Dans Le règne et la gloire, Giorgio Agamben tente de dégager deux éléments constitutifs du pouvoir en Occident. Il serait l’articulation entre l’oikonomia, le pouvoir comme gouvernement des hommes et gestion efficace, et la Gloire, le pouvoir comme royauté cérémoniale et liturgique. Il se posait alors la question : pourquoi le pouvoir a-t-il besoin de la gloire ? Il se proposait alors de se faire l’artisan d’une étude archéologique de ces concepts. Au cours de cette enquête, il apparaît un élément tout à fait significatif, qui semble pourtant n’avoir suscité que peu de commentaires, c’est la place de l’acclamation. L’acclamation désigne chez les Latins un cri d’approbation, de triomphe, de louange ou de désapprobation, poussé par une foule dans des circonstances précises. Elles sont originellement destinées aux athlètes, aux acteurs, aux magistrats de la République romaine, puis à l’empereur. Il est notable qu’elles n’aient pas seulement une valeur rituelle, mais qu’elle puisse également se charger d’effets juridiques. Suivant un mouvement conceptuel qu’Agamben s’évertue à mettre en lumière, les acclamations sont ensuite reprises dans la liturgie chrétienne, avant de revenir dans la politique. Ce mouvement de théologie politique, que Carl Schmitt défend, donne un sens tout particulier à ces éléments. L’acclamation devient alors l’expression du peuple comme pouvoir démocratique constituant. Plus que cela, les acclamations seraient la condition essentielle au peuple pour qu’il puisse se définir comme tel.
Le pendant moderne de l’acclamation s’incarne dans la longue tradition des cérémonies d’État. Nous avons tous le souvenir des fastes de la IIIe République française. Les couleurs, fusils, canons, plumes, chevaux, uniformes et redingotes tiennent la population bien en rang. Cependant, jamais l’acclamation n’aura été aussi bien signifiée qu’à l’occasion des défilés fascistes monumentaux, ou des immenses congrès nazis. C’est là une intensification d’une figure commune à la démocratie comme au fascisme, de la même manière que les théories nazies avaient amplifié jusqu’à l’horreur les grandes théories scientifiques de la modernité européenne. Si la tradition est restée, nous sommes aussi les témoins de sa lente disparition. Même si le fondement reste présent, il faut que dire que tout ce barouf chamarré a été bien simplifié. Depuis les excès du XXe siècle, qu’ils soient grands rassemblements stato-démocratiques ou bien défilés fascistes, le décorum a été bien réduit. Certains ont voulu voir dans l’effacement de cet apparat ce qui manquait aux temps présents pour nous permettre faire société. Selon eux, si le monde se délite aujourd’hui, c’est par ce manque d’incarnation de la puissance du pouvoir. Nous ne pouvons nous empêcher de les démentir tant un tel raisonnement nous paraît d’une ineptie crasse. Les quelques États qui ont bien voulu garder leur splendeur, comme le Royaume-Uni, n’en sont pas moins pris dans la même spirale du délitement. Ce qui provoque cette fin, c’est l’avancée du désert, l’économie de toutes choses. Les quelques oripeaux de la liturgie laïque ne parviennent pas à masquer le vide de l’existence.
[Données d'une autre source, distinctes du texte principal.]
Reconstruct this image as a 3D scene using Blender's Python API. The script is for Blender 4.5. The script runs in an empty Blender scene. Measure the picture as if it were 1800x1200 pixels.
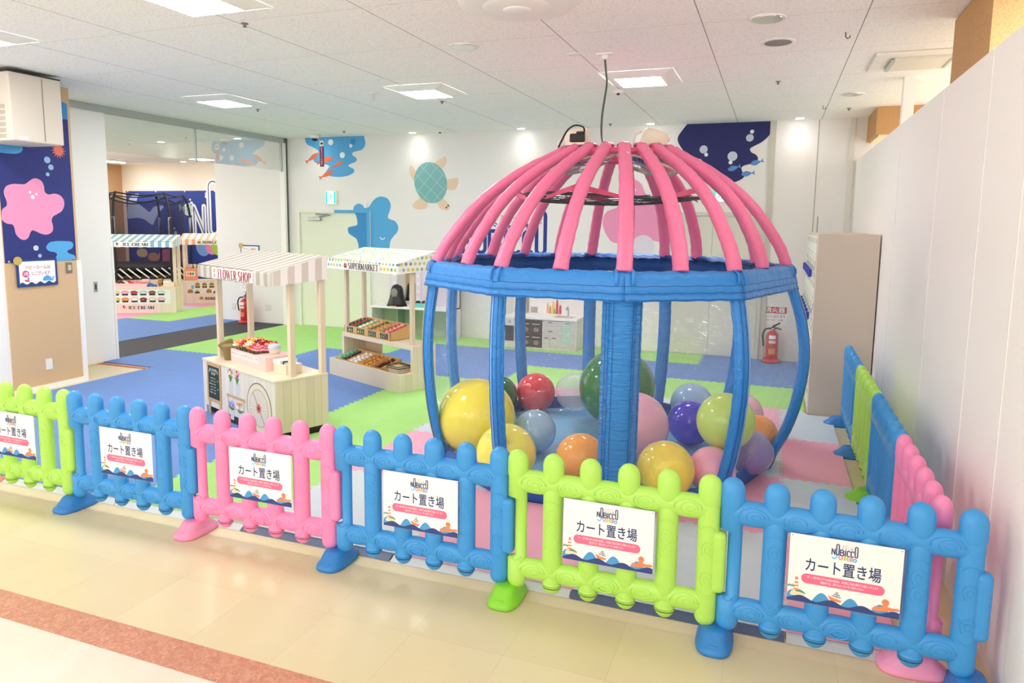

Nous pouvions alors sincèrement nous demander comment pouvait s’incarner un pouvoir amputé de l’une de ses jambes, qui serait réduit à sa seule dimension économique. Nous n’avions pas vu qu’il existait par ailleurs. Selon Schmitt, c’est dans l’opinion publique que semble se trouver l’acclamation contemporaine. Elle a plusieurs caractéristiques, dont la plus importante est certainement d’être diffuse. Elle ne vient plus paraître dans les corps, mais se répand dans les médias. C’est le même constat que radicalisera Guy Debord en 1967. La transformation à l’échelle planétaire de la politique et de l’économie capitaliste en une « immense accumulation de spectacles », où la marchandise et le capital lui-même prennent la forme médiatique de l’image, ne peut que s’accompagner d’une mutation de la place de la gloire. Si nous rapprochons les analyses de Debord de la thèse de Schmitt sur l’opinion publique comme forme moderne de l’acclamation, tel que le fait Agamben dans son livre, le problème de l’actuelle domination spectaculaire des médias sur tous les aspects de la vie sociale apparaît sous un jour nouveau. Pour reprendre ses termes : « Ce qui restait confiné dans les sphères de la liturgie et du cérémonial se concentre dans les médias et à travers eux se diffuse et s’introduit dans tous les moments, et tous les milieux, publics et privé, de la société ». Il est par ailleurs notable que le grec pour gloire soit doxa, soit l’exact terme qui désigne aujourd’hui l’opinion publique. Cependant, s’il est une chose que Giorgio Agamben ne pouvait que pressentir au moment de la parution de son ouvrage, c’est la prolifération la plus impitoyable de la doxa par les réseaux sociaux. Loin de n’être qu’un simple moyen de diffusion plus performant que les médias classiques souffrant de leur archaïsme, les réseaux sociaux sont l’intégration totale du spectacle, et par là, l’acclamation réticulaire du règne de l’économie. Ce n’est pas une question technologique, c’est une question de subjectivation. Ce qui ne la rend que plus dangereuse. C’est ainsi qu’il faut considérer chaque image et chaque texte partagés à travers ces réseaux de résonance : un autel à la gloire de ce qui nous assujettit. C’est cette machine fondamentalement théologique qu’il nous faut défaire.